50 Jahre Gesang zwischen Jazz und Pop
Das Vokalensemble The Manhattan Transfer aus New York wurde von 50 Jahren gegründet und hat die Welt des A-cappella-Gesangs seitdem revolutioniert. Mit mehrstimmigem Gesang und der stimmlichen Imitation von Instrumenten mischten sie über Jahrzehnte die Jazz- und Popszene gehörig auf. Zehn Grammy-Awards waren der verdiente Lohn und ausverkaufte weltweite Tourneen bis in die Gegenwart. Auch wenn Gründungsmitglied Tim Hauser im Oktober 2014 verstorben ist, macht das Quartett mit Janis Siegel, Alan Paul, Cheryl Bentyne und Trist Curless (als Ersatz für Tim) unumwunden weiter.

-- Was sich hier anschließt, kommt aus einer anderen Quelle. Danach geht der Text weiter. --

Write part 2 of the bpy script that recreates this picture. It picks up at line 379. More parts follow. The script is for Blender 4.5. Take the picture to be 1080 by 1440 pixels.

Zum Jubiläum lässt die Band ihre größten Hits in neuen Arrangements wieder aufleben. Das fast siebenminütige „Agua“ setzt ein Ausrufezeichen gleich zu Beginn der Compilation: verhaltener, orchestraler Start, jazzig-verspielter Mittelteil, sphärisch-verträumter Schluss. So klingen fantastische Songs für die Ewigkeit. Beschwingt und flockig geht es mit „The Man I Love“ (im Original von George und Ira Gershwin) weiter. Man hat gut daran getan, das WDR Funkhausorchester mit ins Boot zu holen, die den Geist vergangener Jahrzehnte gekonnt in die Gegenwart holen. Wahnsinn, wie der Leadgesang die Lyrics im Stil einer Trompete ausstößt. Das sind vokale Qualitäten, die unerreicht bleiben.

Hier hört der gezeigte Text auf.